Sunday, May 6, 2007

A Night Off For Art

Written by Kit Kimberly

Back at the Pink House for a few days, helping get ready for Mother’s Day. Thursday and part of Friday spent helping new “handyperson” Eric make bunk beds for the huge influx of visitors expected next week. He’s a wiz with a jigsaw!

Friday night, Joan and Jay convinced us to go to Art-o-matic (http://www.artomatic.org/about/facts), described as a

“month-long multimedia arts event that draws together visual artists, musicians and performers and brings their work to the community without charge. It was originally conceived as a way to break down the geographical and social segmentation of the Washington arts scene, to bring art directly to the public and to build cohesion among artists. … Artomatic provides a forum for all of our area's artists to convene, perform and exhibit, strengthening the visibility, cohesion, and marketplace of Washington's arts community.”

Held in different empty office buildings, this year’s is in a typical concrete and glass block in Crystal City—but inside is a maze of visual, audio, film and interactive art. The 6th floor is laid out as a typical office level: long, narrow halls with doors opening off into small and large office cubicles. But instead of the sterile, computerized work spaces of a bureaucracy, each room opens into a wonderland of color and texture. Often hosted by the artists, who offer wine, cheese, crackers and—yum!—tiny petit-fours, each space represents a unique vision. Of particular interest to Midge and me is the series of paintings of the Capitol, done by (he tells us as we admire his work and eat his mixed nuts) a former lobbiest and active critic of the government. We give him a Code Pink button. The first of his paintings to catch my eye is the rich blue Capitol dome. I notice it because there’s something “wrong” with it—“it’s crooked,” I think, cocking my head; and in a nanosecond realize, yes, that’s the point. His other work carries the same level of irony and double meaning, and we get a kick out of analyzing it accordingly.

My personal favorites are two paintings by Stefanie Sylvester, a self-described “ ‘Business Manager’ by day, ‘artist’ on select nights” (http://profile.myspace.com/index.cfm?fuseaction=user.viewprofile&friendid=113262). Her work is multi-layered and multi-faceted, communicating in media from hieroglyphics to newspapers, using influences from ancient Keltic to modern graphics. They’re the kind of paintings you could lose yourself in for hours and hours—I can see myself falling into one of them like Lucy, Edmund and Eustace in C.S. Lewis’ The Dawn Treader.

We decide to go up to the 8th floor which, we’ve been told, has an “entirely different vibe”—which, indeed, turns out to be absolutely true.
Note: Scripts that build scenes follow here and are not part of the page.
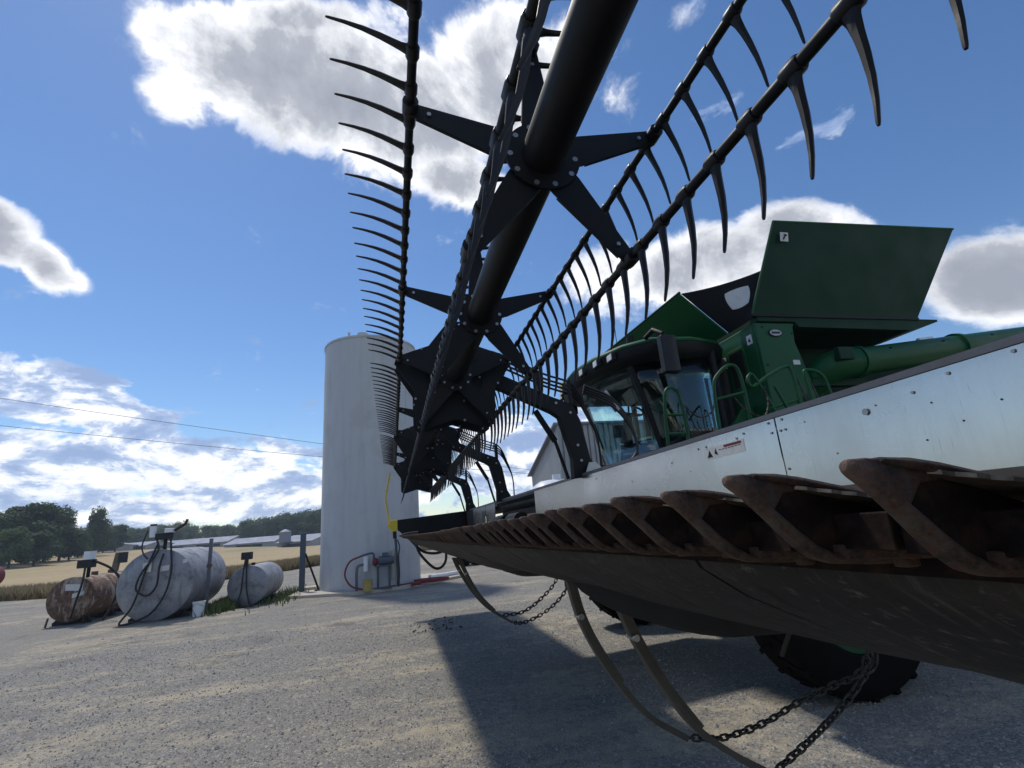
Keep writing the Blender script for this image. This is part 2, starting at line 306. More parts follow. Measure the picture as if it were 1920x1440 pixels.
# ------------------------------------------------------------------ mesh helpers
class MB:
    def __init__(s): s.v = []; s.f = []
    def add(s, vs, fs):
        o = len(s.v); s.v += [tuple(v) for v in vs]; s.f += [tuple(i + o for i in f) for f in fs]; return s
    def box(s, a, b):
        x0, y0, z0 = [min(p, q) for p, q in zip(a, b)]; x1, y1, z1 = [max(p, q) for p, q in zip(a, b)]
        return s.add([(x0, y0, z0), (x1, y0, z0), (x1, y1, z0), (x0, y1, z0), (x0, y0, z1), (x1, y0, z1), (x1, y1, z1), (x0, y1, z1)],
                     [(0, 3, 2, 1), (4, 5, 6, 7), (0, 1, 5, 4), (1, 2, 6, 5), (2, 3, 7, 6), (3, 0, 4, 7)])
    def tube(s, pts, r, n=10, cap=True):
        pts = [Vector(p) for p in pts]; k = len(pts); rs = r if isinstance(r, (list, tuple)) else [r] * k
        vs = []; up = None
        for i, p in enumerate(pts):
            t = (pts[min(i + 1, k - 1)] - pts[max(i - 1, 0)]).normalized()
            if up is None:
                up = Vector((0, 0, 1)) if abs(t.z) < .9 else Vector((1, 0, 0))
            a = t.cross(up)
            if a.length < 1e-4: a = t.cross(Vector((0, 1, 0)))
            a.normalize(); b = a.cross(t).normalized(); up = b
            for j in range(n):
                q = 2 * math.pi * j / n; vs.append(p + a * (rs[i] * math.cos(q)) + b * (rs[i] * math.sin(q)))
        fs = [(i * n + j, i * n + (j + 1) % n, (i + 1) * n + (j + 1) % n, (i + 1) * n + j) for i in range(k - 1) for j in range(n)]
        if cap: fs += [tuple(range(n))[::-1], tuple((k - 1) * n + j for j in range(n))]
        return s.add(vs, fs)
    def prism(s, poly, axis, a, b):
        """poly: 2D points; axis 'X' extrudes (y,z) polys along x, 'Y' (x,z), 'Z' (x,y)"""
        n = len(poly)
        def P(q, t): return {'X': (t, q[0], q[1]), 'Y': (q[0], t, q[1]), 'Z': (q[0], q[1], t)}[axis]
        vs = [P(q, a) for q in poly] + [P(q, b) for q in poly]
        fs = [tuple(range(n))[::-1], tuple(range(n, 2 * n))] + [(i, (i + 1) % n, n + (i + 1) % n, n + i) for i in range(n)]
        return s.add(vs, fs)
    def slab(s, quad, t):
        """thick sheet through the given 3D polygon"""
        q = [Vector(p) for p in quad]; nrm = (q[1] - q[0]).cross(q[-1] - q[0]).normalized() * t; n = len(q)
        vs = [p + nrm * .5 for p in q] + [p - nrm * .5 for p in q]
        return s.add(vs, [tuple(range(n)), tuple(range(n, 2 * n))[::-1]] + [(i, n + i, n + (i + 1) % n, (i + 1) % n) for i in range(n)])
    def loft(s, rings, closed=True, cap=True):
        n = len(rings[0]); vs = [v for r in rings for v in r]; k = len(rings)
        m = n if closed else n - 1
        fs = [(i * n + j, i * n + (j + 1) % n, (i + 1) * n + (j + 1) % n, (i + 1) * n + j) for i in range(k - 1) for j in range(m)]
        if cap and closed: fs += [tuple(range(n))[::-1], tuple((k - 1) * n + j for j in range(n))]
        return s.add(vs, fs)
    def disc(s, c, axis, r, h, n=24):
        a = Vector(axis).normalized(); c = Vector(c)
        return s.tube([c - a * h / 2, c + a * h / 2], r, n)
    def build(s, name, mat, parent=None, smooth=None, bevel=0, mats=None):
        me = bpy.data.meshes.new(name)
        off = Vector((0, 0, 0)); p = parent
        while p is not None: off += p.location; p = p.parent
        me.from_pydata([tuple(Vector(v) - off) for v in s.v], [], s.f)
        bm = bmesh.new(); bm.from_mesh(me); bmesh.ops.recalc_face_normals(bm, faces=bm.faces)
        bm.to_mesh(me); bm.free()
        o = bpy.data.objects.new(name, me); COL.objects.link(o)
        me.materials.append(MAT[mat] if isinstance(mat, str) else mat)
        if smooth is not None:
            for pl in me.polygons: pl.use_smooth = True
            me.set_sharp_from_angle(angle=math.radians(smooth))
        if bevel:
            b = o.modifiers.new('b', 'BEVEL'); b.width = bevel; b.segments = 2; b.limit_method = 'ANGLE'; b.angle_limit = math.radians(35)
        if parent is not None: o.parent = parent
        return o
def tag(o, label=None, cat=None, group=None, kind=None):
    if label: o['label'] = label
    if cat: o['category'] = cat
    if group: o['group'] = group
    if kind: o['kind'] = kind
    return o
def root(name, loc, label, cat, group=None):
    o = bpy.data.objects.new(name, None); COL.objects.link(o); o.location = loc; o.empty_display_size = .2
    return tag(o, label, cat, group)
def dup(o, parent, loc):
    c = o.copy(); COL.objects.link(c); c.parent = parent; c.location = loc; return c
def arcpts(pts, n=6):
    """Catmull-Rom through pts"""
    P = [Vector(p) for p in pts]; P = [P[0] * 2 - P[1]] + P + [P[-1] * 2 - P[-2]]; o = []
    for i in range(1, len(P) - 2):
        a, b, c, d = P[i - 1:i + 3]
        for k in range(n):
            t = k / n
            o.append(.5 * ((2 * b) + (c - a) * t + (2 * a - 5 * b + 4 * c - d) * t * t + (3 * b - a - 3 * c + d) * t ** 3))
    o.append(P[-2]); return o

# ------------------------------------------------------------------ ground and terrain
def hnoise(x, y):
    return math.sin(x * .021 + 1.3) * math.cos(y * .017 + .4) + .5 * math.sin(x * .05 - y * .037)
def gz(x, y):
    d = x * .93 + y * .2
    yard = G
    t = min(max((d - 42) / 130, 0), 1); t = t * t * (3 - 2 * t)
    return yard + t * (.45 + .2 * hnoise(x, y) + .05 * max(0, min(y, 160) - 28))
xs = list(np.linspace(-60, 60, 61)) + list(np.geomspace(64, 1500, 40)); ys = list(-np.geomspace(64, 1500, 24)[::-1]) + list(np.linspace(-60, 60, 61)) + list(np.geomspace(64, 1500, 24))
v = [(x, y, gz(x, y) - .012) for x in xs for y in ys]; ny = len(ys)
fcs = [(i * ny + j, (i + 1) * ny + j, (i + 1) * ny + j + 1, i * ny + j + 1) for i in range(len(xs) - 1) for j in range(ny - 1)]
o = MB().add(v, fcs).build('ground', 'field', smooth=60); tag(o, kind='structure')
# gravel yard: sheet above the field, irregular outer edge
edge = []
pl = [(-60, -60), (60, -60), (62, -20), (52, 0), (44, 4.5), (39, 7), (34, 10.5), (31.5, 13), (32.5, 17), (34.5, 21), (37, 30), (20, 60), (-60, 60)]
pe = []
for i in range(len(pl)):
    a, b = Vector(pl[i]), Vector(pl[(i + 1) % len(pl)]); k = max(1, int((b - a).length / 1.2))
    for j in range(k):
        q = a.lerp(b, j / k)
        if b.x > 25 and a.x > 25: q += Vector((random.uniform(-.35, .35), random.uniform(-.3, .3)))
        pe.append(q)
bm = bmesh.new(); vs = [bm.verts.new((q.x, q.y, gz(q.x, q.y) + .004)) for q in pe]; bm.faces.new(vs)
me = bpy.data.meshes.new('gravel_yard'); bmesh.ops.triangulate(bm, faces=bm.faces); bm.to_mesh(me); bm.free()
o = bpy.data.objects.new('gravel_yard', me); COL.objects.link(o); me.materials.append(MAT['gravel']); tag(o, kind='structure')
# loose chips of stone
def chips(n, xr, yr, s0, s1, zz):
    a = rng.random((n, 2)) ** np.array([1.6, 1.0]); X = xr[0] + (xr[1] - xr[0]) * a[:, 0]; Y = yr[0] + (yr[1] - yr[0]) * a[:, 1]
    sz = s0 + (s1 - s0) * rng.random(n) ** 2.5
    base = np.array([(1, 0, 0), (0, 1, 0), (-1, 0, 0), (0, -1, 0), (0, 0, .8), (0, 0, -.5)])
    vv = base[None] * (sz[:, None, None] * (.55 + .7 * rng.random((n, 6, 1))))
    th = rng.random(n) * 6.28; c, s_ = np.cos(th), np.sin(th)
    x = vv[:, :, 0] * c[:, None] - vv[:, :, 1] * s_[:, None]; y = vv[:, :, 0] * s_[:, None] + vv[:, :, 1] * c[:, None]
    P = np.stack([x + X[:, None], y + Y[:, None], vv[:, :, 2] + zz + sz[:, None] * .15], 2).reshape(-1, 3)
    F = np.array([(0, 1, 4), (1, 2, 4), (2, 3, 4), (3, 0, 4), (1, 0, 5), (2, 1, 5), (3, 2, 5), (0, 3, 5)])
    F = (F[None] + (np.arange(n) * 6)[:, None, None]).reshape(-1, 3)
    return P, F
P1, F1 = chips(42000, (2.3, 13), (-5.5, 6.5), .006, .016, G + .004)
P2, F2 = chips(1500, (2.3, 16), (-5.5, 8), .014, .028, G + .004)
me = bpy.data.meshes.new('loose_stones'); me.from_pydata(np.vstack([P1, P2]).tolist(), [], np.vstack([F1, F2 + len(P1)]).tolist())
o = bpy.data.objects.new('loose_stones', me); COL.objects.link(o); me.materials.append(MAT['stone'])
tag(o, 'loose grey limestone chips scattered over the gravel yard', 'gravel', kind='stuff')

P3, F3 = chips(70, (10.6, 12.2), (-1.3, -.35), .012, .04, G + .006)
me = bpy.data.meshes.new('dirt_clods'); me.from_pydata(P3.tolist(), [], F3.tolist())
o = bpy.data.objects.new('dirt_clods', me); COL.objects.link(o); me.materials.append(MAT['bark'])
tag(o, 'dark clods of dropped soil on the gravel below the far end of the header', 'soil', kind='stuff')
# grass verge
def tufts(name, pts, hgt, wid, mat, label, cat):
    V_, F_ = [], []
    for (x, y) in pts:
        z = gz(x, y); h = hgt * random.uniform(.5, 1.2); w = wid * random.uniform(.6, 1.2); a = random.uniform(0, 6.28); lx, ly = random.gauss(0, .25) * h, random.gauss(0, .25) * h
        c, s_ = math.cos(a) * w, math.sin(a) * w; i = len(V_)
        V_ += [(x - c, y - s_, z - .02), (x + c, y + s_, z - .02), (x + c * .2 + lx, y + s_ * .2 + ly, z + h)]; F_.append((i, i + 1, i + 2))
    o = MB().add(V_, F_).build(name, mat); tag(o, label, cat, kind='stuff'); return o
pts = []
for i in range(60000):
    t = random.random()
    k = int(t * 6); seg = [(62, -20), (52, 0), (44, 4.5), (39, 7), (34, 10.5), (31.5, 13), (34.5, 21), (37, 30)]
    j = random.randrange(len(seg) - 1); a, b = seg[j], seg[j + 1]; s_ = random.random(); w = random.random() ** 1.3 * 5.5
    pts.append((a[0] + (b[0] - a[0]) * s_ + w * .9 + .1, a[1] + (b[1] - a[1]) * s_ + w * .35))
tufts('verge_grass', pts, .62, .05, 'dry_grass', 'tall dry brown grass along the far edge of the gravel yard', 'grass')
pts = [(random.gauss(20.4, .8), random.gauss(5.35, .16)) for _ in range(3500)] + [(random.gauss(18.6, .5), random.gauss(5.15, .18)) for _ in range(1800)] + [(random.gauss(20.5, 1.2), random.gauss(3.7, .3)) for _ in range(500)]
tufts('green_weeds', pts, .26, .02, 'weed', 'green weeds growing around the feet of the fuel tanks', 'weeds')

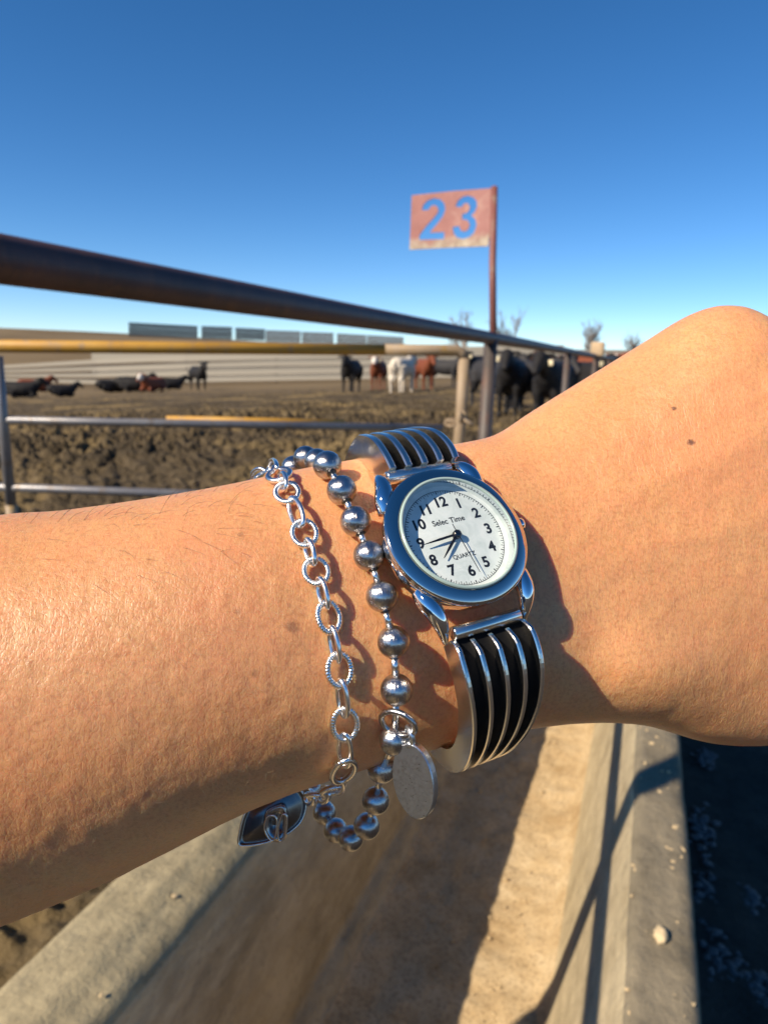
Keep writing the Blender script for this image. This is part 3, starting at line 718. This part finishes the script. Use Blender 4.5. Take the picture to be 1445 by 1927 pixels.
# skin relief large enough to be real geometry
dsp += .00009 * (vnoise(px_ / 26, py_ / 22, 31) - .5) * 2 * front + .00006 * (vnoise(px_ / 11, py_ / 13, 32) - .5) * 2 * front
vc = vc + vn * dsp[:, None]; arm_me.vertices.foreach_set('co', vc.ravel()); arm_me.update()
BV = BVHTree.FromPolygons([Vector(p) for p in vc], [tuple(p.vertices) for p in arm_me.polygons])
def skin_at(px, py):                        # camera space point and normal on the arm
    d = Vector(((px - CX) / FPX, -(py - CY) / FPX, -1)).normalized()
    h, n, i, t = BV.ray_cast(Vector((0, 0, 0)), d)
    if h is None: return None, None
    return h, (n if n.z > 0 else -n)
moles = []
for x, y, r, k in ((1268, 768, 5, .9), (1300, 832, 7.5, .95), (551, 1180, 12, .55), (453, 1006, 6, .45), (447, 1152, 7, .3), (480, 1268, 7, .35), (545, 1140, 5, .25)):
    h, n = skin_at(x, y)
    if h is not None: moles.append((h, r * .12 / FPX * 1.25, k))
arm = obj('person', arm_me, skin_mat(moles), label='bare left forearm and closed hand wearing silver bracelets and a watch', cat='person')
arm.matrix_world = CAMM
bpy.context.view_layer.update()
def cchild(name, me, m, par, **k):          # mesh given in camera space
    return obj(name, me, m, par, **k)
sq = NT('grey cotton sleeve'); sq.set(base=sq.mix(sq.noise(700, 2), (.10, .11, .13), (.15, .16, .18)), rough=.9, normal=sq.bump(sq.noise(60, 4), .5, .004))
mb = MB(); k_ = len(UPPER) * 2 // 5; mb.tube(UPPER[k_:] + [UPPER[-1] + (UPPER[-1] - UPPER[-2]).normalized() * .03], [.056 + .004 * math.sin(i * 1.9) for i in range(len(UPPER) - k_)] + [.05], 28)
obj('sleeve', mb.mesh(), sq.m, arm)
# arm hair
def hairs(n, region, length, rad_, dirf, seed, name, m, lift=.3):
    rnd = random.Random(seed); mb = MB()
    while n > 0:
        px, py = region(rnd); h, nn = skin_at(px, py)
        n -= 1
        if h is None: continue
        d = dirf(px, py, rnd); d = (d - nn * d.dot(nn))
        if d.length < 1e-4: continue
        d.normalize(); L = length(rnd); k = nn.cross(d) * rnd.uniform(-.5, .5); lf = lift * rnd.uniform(.4, 1.5)
        pts = [h - nn * .0002, h + d * L * .33 + nn * L * .33 * lf, h + d * L * .68 + nn * L * .5 * lf + k * L * .12, h + d * L + nn * L * .45 * lf + k * L * .38]
        mb.tube(pts, [rad_, rad_ * .9, rad_ * .65, rad_ * .15], 3, cap=False)
    return obj(name, mb.mesh(), m, arm, kind='stuff')
VEL = NT('golden down'); VEL.set(base=(.62, .44, .26), rough=.3, spec=.6)
DKH = plain('dark arm hair', (.035, .02, .012), .45)
def flow(px, py, rnd):
    a = rad(-25 - 40 * min(1, max(0, (py - 950) / 600))) + rnd.gauss(0, .35)
    if px > 1000: a = rad(-30 - 45 * min(1, max(0, (py - 800) / 500))) + rnd.gauss(0, .3)
    return Vector((math.cos(a), math.sin(a), 0))
hairs(1500, lambda r: (r.uniform(0, 640), r.uniform(900, 1680)), lambda r: r.uniform(.0010, .0028), .000016, flow, 3, 'down_hair', VEL.m, .25)
hairs(900, lambda r: (r.uniform(900, 1445), r.uniform(600, 1380)), lambda r: r.uniform(.0008, .0018), .000014, flow, 4, 'down_hair', VEL.m, .2)
hairs(45, lambda r: (r.uniform(-20, 480), 905 + abs(r.gauss(0, 75))), lambda r: r.uniform(.0025, .0065), .000026, flow, 5, 'arm_hair', DKH, .22)
hairs(70, lambda r: (r.uniform(0, 430), r.uniform(905, 985)), lambda r: r.uniform(.003, .007), .000028, lambda a, b, r: Vector((math.cos(x := r.gauss(.5, .5)), math.sin(x), 0)), 6, 'arm_hair', DKH, .6)

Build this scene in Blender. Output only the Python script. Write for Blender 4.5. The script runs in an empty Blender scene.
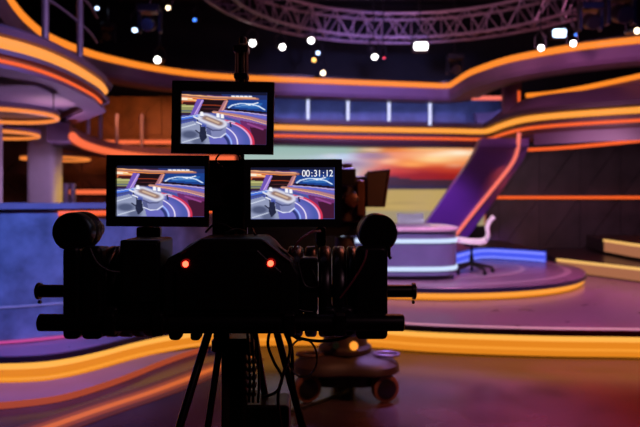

A wide open space broken up only with concrete pilings, it could be a parking garage—except for the vivid and seductive installations laid out strategically to their best advantage. Here we enter “EVE’n”—an alternative interpretation of the Creation couple, focusing on our fore-mother’s perspective. We also participate in “Your 2 Cents,” an interactive computerized program that asks us questions, then films us answering them. We get a Code Pink message on there as well.

It’s late and time to go home—Joan, however, energetic as always, insists on driving us around to see “The Awakening”—an art installation that’s been near the waterfront of DC for many years, that’s been recently sold and will be moved. Midge and I walk around the giant emerging from the Earth, his hand clenched with effort, his mouth open in a roar of birth. By the ¾ waning moon, it is eerily fantastic. Then to the Roosevelt Monument which, by night, is mystical and moving in its profundity. Exhausted by her day’s work—after getting up at six—Desiree is asleep in the car. We get back to the house and up to our beds in a fog of wine, art, moonlight and magic, our souls replenished with connections and reminders that all is not war and horror in the world. Nights like this make me realize how important it is to protect the human spirit.